Apache Flink vs Apache Spark as platforms for large-scale machine learning?
Disclaimer: I'm a PMC member of Apache Flink. My answer focuses on the differences of executing iterations in Flink and Spark.
Apache Spark executes iterations by loop unrolling. This means that for each iteration a new set of tasks/operators is scheduled and executed. Spark does that very efficiently because it is very good at low-latency task scheduling (same mechanism is used for Spark streaming btw.) and caches data in-memory across iterations. Therefore, each iteration operates on the result of the previous iteration which is held in memory. In Spark, iterations are implemented as regular for-loops (see Logistic Regression example).
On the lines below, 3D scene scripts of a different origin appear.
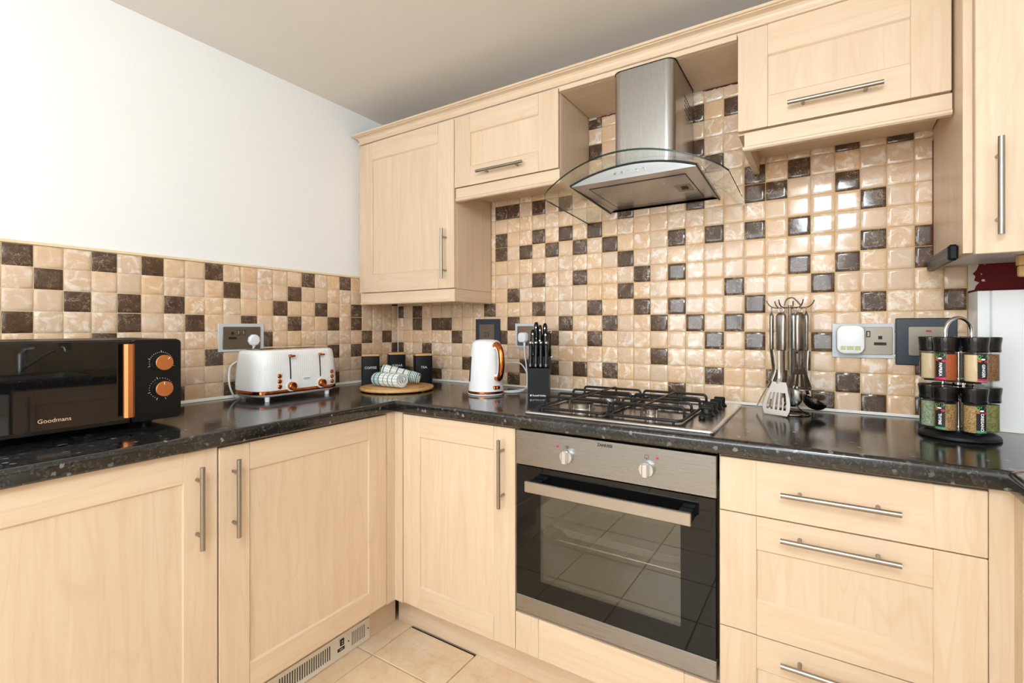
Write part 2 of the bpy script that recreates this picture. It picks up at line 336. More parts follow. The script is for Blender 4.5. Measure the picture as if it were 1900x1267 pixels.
# ------------------------------------------------------------------ geometry helpers
class G:
    """collects faces; build() links them as ONE mesh object"""
    def __init__(s): s.v = []; s.f = []; s.mi = []; s.cur = 0; s.M = None
    def add(s, vs, fs):
        b = len(s.v)
        s.v += [tuple(s.M @ Vector(p)) if s.M else tuple(p) for p in vs]
        for f in fs: s.f.append([b + i for i in f]); s.mi.append(s.cur)
        return s
    def box(s, x0, x1, y0, y1, z0, z1, c=0.0):
        if x0 > x1: x0, x1 = x1, x0
        if y0 > y1: y0, y1 = y1, y0
        if z0 > z1: z0, z1 = z1, z0
        if c <= 0:
            s.add([(x0, y0, z0), (x1, y0, z0), (x1, y1, z0), (x0, y1, z0), (x0, y0, z1), (x1, y0, z1), (x1, y1, z1), (x0, y1, z1)],
                  [(0, 3, 2, 1), (4, 5, 6, 7), (0, 1, 5, 4), (1, 2, 6, 5), (2, 3, 7, 6), (3, 0, 4, 7)])
            return s
        c = min(c, (x1 - x0) * .49, (y1 - y0) * .49, (z1 - z0) * .49)
        V = []; idx = {}
        X = (x0, x1); Y = (y0, y1); Z = (z0, z1)
        for i in (0, 1):
            for j in (0, 1):
                for k in (0, 1):
                    sx, sy, sz = (c if i == 0 else -c), (c if j == 0 else -c), (c if k == 0 else -c)
                    for a, p in (('x', (X[i], Y[j] + sy, Z[k] + sz)), ('y', (X[i] + sx, Y[j], Z[k] + sz)), ('z', (X[i] + sx, Y[j] + sy, Z[k]))):
                        idx[(a, i, j, k)] = len(V); V.append(p)
        Fs = []
        for i in (0, 1):
            q = [idx[('x', i, 0, 0)], idx[('x', i, 1, 0)], idx[('x', i, 1, 1)], idx[('x', i, 0, 1)]]; Fs.append(q if i else q[::-1])
            q = [idx[('y', 0, i, 0)], idx[('y', 1, i, 0)], idx[('y', 1, i, 1)], idx[('y', 0, i, 1)]]; Fs.append(q[::-1] if i else q)
            q = [idx[('z', 0, 0, i)], idx[('z', 1, 0, i)], idx[('z', 1, 1, i)], idx[('z', 0, 1, i)]]; Fs.append(q if i else q[::-1])
        for i in (0, 1):
            for j in (0, 1):
                q = [idx[('x', i, j, 0)], idx[('y', i, j, 0)], idx[('y', i, j, 1)], idx[('x', i, j, 1)]]; Fs.append(q if i == j else q[::-1])
                q = [idx[('x', i, 0, j)], idx[('x', i, 1, j)], idx[('z', i, 1, j)], idx[('z', i, 0, j)]]; Fs.append(q if i == j else q[::-1])
                q = [idx[('y', 0, i, j)], idx[('y', 1, i, j)], idx[('z', 1, i, j)], idx[('z', 0, i, j)]]; Fs.append(q[::-1] if i == j else q)
                for k in (0, 1):
                    q = [idx[('x', i, j, k)], idx[('y', i, j, k)], idx[('z', i, j, k)]]; Fs.append(q)
        return s.add(V, Fs)
    def loft(s, rings, cap0=True, cap1=True, closed=True):
        n = len(rings[0]); V = [p for r in rings for p in r]; Fs = []
        for i in range(len(rings) - 1):
            for j in range(n if closed else n - 1):
                a, b = i * n + j, i * n + (j + 1) % n
                Fs.append((a, b, b + n, a + n))
        if cap0: Fs.append(tuple(range(n))[::-1])
        if cap1: Fs.append(tuple(range((len(rings) - 1) * n, len(rings) * n)))
        return s.add(V, Fs)
    def lathe(s, prof, n=32, c=(0, 0, 0), cap0=True, cap1=True):
        rings = [[(c[0] + r * math.cos(2 * PI * k / n), c[1] + r * math.sin(2 * PI * k / n), c[2] + z) for k in range(n)] for r, z in prof]
        return s.loft(rings, cap0, cap1)
    def cyl(s, p0, p1, r0, r1=None, n=16, caps=True):
        r1 = r0 if r1 is None else r1
        p0, p1 = Vector(p0), Vector(p1); d = (p1 - p0).normalized()
        a = d.orthogonal().normalized(); b = d.cross(a)
        rings = [[tuple(p + a * (r * math.cos(2 * PI * k / n)) + b * (r * math.sin(2 * PI * k / n))) for k in range(n)] for p, r in ((p0, r0), (p1, r1))]
        return s.loft(rings, caps, caps)
    def tube(s, pts, r, n=8, caps=True, closed=False, flat=1.0):
        pts = [Vector(p) for p in pts]; N = len(pts)
        rs = r if isinstance(r, (list, tuple)) else [r] * N
        t0 = (pts[1] - pts[0]).normalized(); a = t0.orthogonal().normalized(); rings = []; prev = t0
        for i, p in enumerate(pts):
            if closed: t = (pts[(i + 1) % N] - pts[i - 1]).normalized()
            elif i == 0: t = t0
            elif i == N - 1: t = (pts[-1] - pts[-2]).normalized()
            else: t = ((pts[i + 1] - p).normalized() + (p - pts[i - 1]).normalized()).normalized()
            q = prev.rotation_difference(t); a = (q @ a); a = (a - t * a.dot(t)).normalized(); b = t.cross(a); prev = t
            rings.append([tuple(p + a * (rs[i] * math.cos(2 * PI * k / n)) + b * (rs[i] * flat * math.sin(2 * PI * k / n))) for k in range(n)])
        if closed: rings.append(rings[0]); caps = False
        return s.loft(rings, caps, caps)
    def prism(s, poly, axis, a, b):
        """poly: 2-D outline in the two other axes (order xyz without axis)"""
        def p3(p, t):
            l = list(p); l.insert('xyz'.index(axis), t); return tuple(l)
        return s.loft([[p3(p, a) for p in poly], [p3(p, b) for p in poly]])
    def ball(s, c, r, n=12, m=8, sz=1.0):
        prof = [(max(r * math.sin(PI * i / m), 1e-5), -r * sz * math.cos(PI * i / m)) for i in range(m + 1)]
        return s.lathe(prof, n, c)
    def build(s, name, mat, parent=None, loc=None, rot=None, sharp=32, flat=False):
        me = bpy.data.meshes.new(name); me.from_pydata(s.v, [], s.f)
        bm = bmesh.new(); bm.from_mesh(me); bmesh.ops.recalc_face_normals(bm, faces=bm.faces); bm.to_mesh(me); bm.free()
        mats = mat if isinstance(mat, (list, tuple)) else [mat]
        for m in mats: me.materials.append(MAT[m])
        if len(mats) > 1: me.polygons.foreach_set('material_index', s.mi)
        if not flat:
            me.polygons.foreach_set('use_smooth', [True] * len(me.polygons)); me.set_sharp_from_angle(angle=math.radians(sharp))
        me.update()
        return link(name, me, parent, loc, rot)

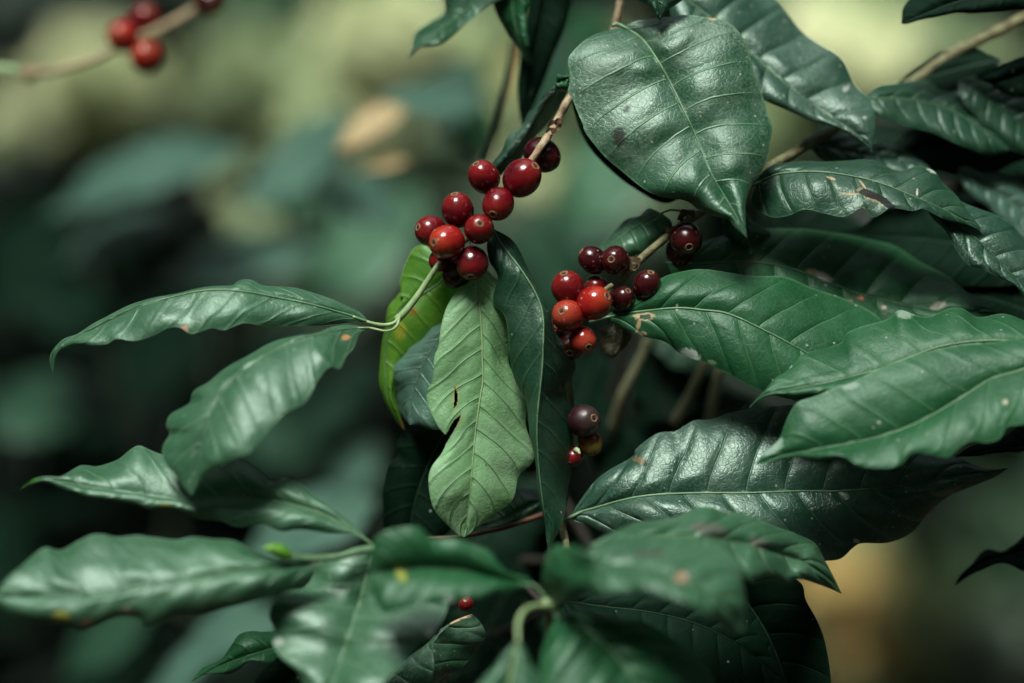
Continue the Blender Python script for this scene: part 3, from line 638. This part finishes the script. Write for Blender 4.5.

Flink executes programs with iterations as cyclic data flows. This means that a data flow program (and all its operators) is scheduled just once and the data is fed back from the tail of an iteration to its head. Basically, data is flowing in cycles around the operators within an iteration. Since operators are just scheduled once, they can maintain a state over all iterations. Flink's API offers two dedicated iteration operators to specify iterations: 1) bulk iterations, which are conceptually similar to loop unrolling, and 2) delta iterations. Delta iterations can significantly speed up certain algorithms because the work in each iteration decreases as the number of iterations goes on. For example the 10th iteration of a delta iteration PageRank implementation completes much faster than the first iteration.